Spain’s Eclipse Solar Will Bring a Rare Sunset View
On August 12, 2026, eclipse solar will put eastern Greenland, western Iceland and northern Spain in the path of totality, with a rare eclipsed sunset visible from land in Spain. On the east coast of Spain, eclipse chasers will see the sun just a couple of degrees above the western horizon, minutes from sunset.
Michael Zeiler, an eclipse cartographer, said, "People living along the black sunset line will experience a beautiful deep partial eclipse at sunset." He also said, "Some ideal locations to see this over water are Algiers, Corsica, the Italian coast by the Ligurian Sea, and Venice, while High Alpine spots in eastern Austria will also have a dramatic sunset — a photographer's dream."
Spain, Iceland and Greenland
The total solar eclipse will be visible in eastern Greenland, western Iceland and northern Spain. Across almost the entire continent of Europe, a massive partial solar eclipse will be visible, which gives millions of people a chance to see some version of the event without being in the path of totality.
For observers in Warsaw, Poland, the sun will be 83% eclipsed as it sets. That puts the Polish capital among the strongest urban views named in the forecast, even though it will not fall inside the narrow zone of totality.
Black sunset line
The deepest sunset views will line up along what Zeiler called the black sunset line. People just east of that line will see the sun set before the partial eclipse ends. People just west of it will watch sunset arrive while the eclipse is still deepening.
That split is what makes the western horizon the practical target for observers in Spain, especially on the east coast, where the sun will sit low enough for a partially eclipsed sunset to be visible just before it disappears.
Europe and Northwest Africa
A partially eclipsed sunset will also be visible in France, Belgium, Germany, Poland, Estonia, Latvia, Lithuania, Belarus, Russia, Finland, Ukraine, Slovakia, Austria, Croatia, Hungary, Romania, Serbia, Italy, Kosovo, North Macedonia and Albania.
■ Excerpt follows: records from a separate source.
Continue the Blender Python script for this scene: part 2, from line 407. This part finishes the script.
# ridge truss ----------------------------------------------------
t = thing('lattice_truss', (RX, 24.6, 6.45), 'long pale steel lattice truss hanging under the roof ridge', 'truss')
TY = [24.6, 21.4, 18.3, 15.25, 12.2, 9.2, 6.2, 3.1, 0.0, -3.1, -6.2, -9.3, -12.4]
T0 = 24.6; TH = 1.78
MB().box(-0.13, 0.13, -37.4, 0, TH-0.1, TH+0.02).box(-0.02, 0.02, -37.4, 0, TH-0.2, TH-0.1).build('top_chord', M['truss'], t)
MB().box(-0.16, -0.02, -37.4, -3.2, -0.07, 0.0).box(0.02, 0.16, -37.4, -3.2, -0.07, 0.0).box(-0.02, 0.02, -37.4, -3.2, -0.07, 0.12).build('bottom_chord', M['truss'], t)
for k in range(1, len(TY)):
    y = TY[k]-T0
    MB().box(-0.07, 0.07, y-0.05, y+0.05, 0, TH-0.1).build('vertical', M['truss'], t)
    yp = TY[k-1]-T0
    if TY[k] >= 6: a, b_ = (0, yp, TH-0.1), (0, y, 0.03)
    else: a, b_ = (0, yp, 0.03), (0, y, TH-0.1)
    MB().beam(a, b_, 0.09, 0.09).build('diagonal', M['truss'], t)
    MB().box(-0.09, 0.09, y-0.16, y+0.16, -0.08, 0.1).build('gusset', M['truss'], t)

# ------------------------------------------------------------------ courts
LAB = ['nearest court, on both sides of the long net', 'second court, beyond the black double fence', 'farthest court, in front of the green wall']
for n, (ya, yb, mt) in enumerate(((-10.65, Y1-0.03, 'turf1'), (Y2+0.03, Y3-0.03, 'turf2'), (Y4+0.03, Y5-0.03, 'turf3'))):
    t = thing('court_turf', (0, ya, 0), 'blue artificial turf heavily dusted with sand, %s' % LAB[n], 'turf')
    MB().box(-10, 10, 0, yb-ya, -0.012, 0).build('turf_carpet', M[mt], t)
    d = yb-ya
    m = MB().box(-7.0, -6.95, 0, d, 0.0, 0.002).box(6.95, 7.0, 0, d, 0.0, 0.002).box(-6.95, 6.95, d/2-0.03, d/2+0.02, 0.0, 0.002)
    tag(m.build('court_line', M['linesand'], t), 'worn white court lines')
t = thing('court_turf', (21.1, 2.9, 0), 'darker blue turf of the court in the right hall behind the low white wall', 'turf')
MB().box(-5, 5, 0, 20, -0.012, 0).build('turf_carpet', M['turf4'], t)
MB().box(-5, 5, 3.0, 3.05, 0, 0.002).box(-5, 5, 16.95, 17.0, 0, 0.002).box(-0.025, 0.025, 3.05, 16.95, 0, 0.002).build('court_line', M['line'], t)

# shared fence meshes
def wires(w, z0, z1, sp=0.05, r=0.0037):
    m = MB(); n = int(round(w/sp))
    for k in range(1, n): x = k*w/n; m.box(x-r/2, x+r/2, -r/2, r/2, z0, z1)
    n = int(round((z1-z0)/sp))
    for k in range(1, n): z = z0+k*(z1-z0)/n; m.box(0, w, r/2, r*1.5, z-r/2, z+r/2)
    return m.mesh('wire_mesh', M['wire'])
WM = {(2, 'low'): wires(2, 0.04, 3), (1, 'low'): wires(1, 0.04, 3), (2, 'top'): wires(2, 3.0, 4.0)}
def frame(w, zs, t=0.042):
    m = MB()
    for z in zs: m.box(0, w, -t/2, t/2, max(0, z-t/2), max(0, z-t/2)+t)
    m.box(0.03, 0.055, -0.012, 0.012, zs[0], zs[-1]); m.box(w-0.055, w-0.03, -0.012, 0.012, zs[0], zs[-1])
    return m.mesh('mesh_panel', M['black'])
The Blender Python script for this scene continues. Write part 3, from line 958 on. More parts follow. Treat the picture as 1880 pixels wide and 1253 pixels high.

The same kind of view will reach Morocco, Western Sahara, Mauritania, Algeria, Tunisia, Mali, Senegal, the Gambia, Guinea-Bissau, Guinea, Sierra Leone, Liberia, the Ivory Coast and Burkina Faso.
For readers choosing where to stand, the practical answer is simple: move west of the black line if the goal is a deeper eclipse at sunset, and head for over-water or high-altitude sight lines where the western horizon stays open.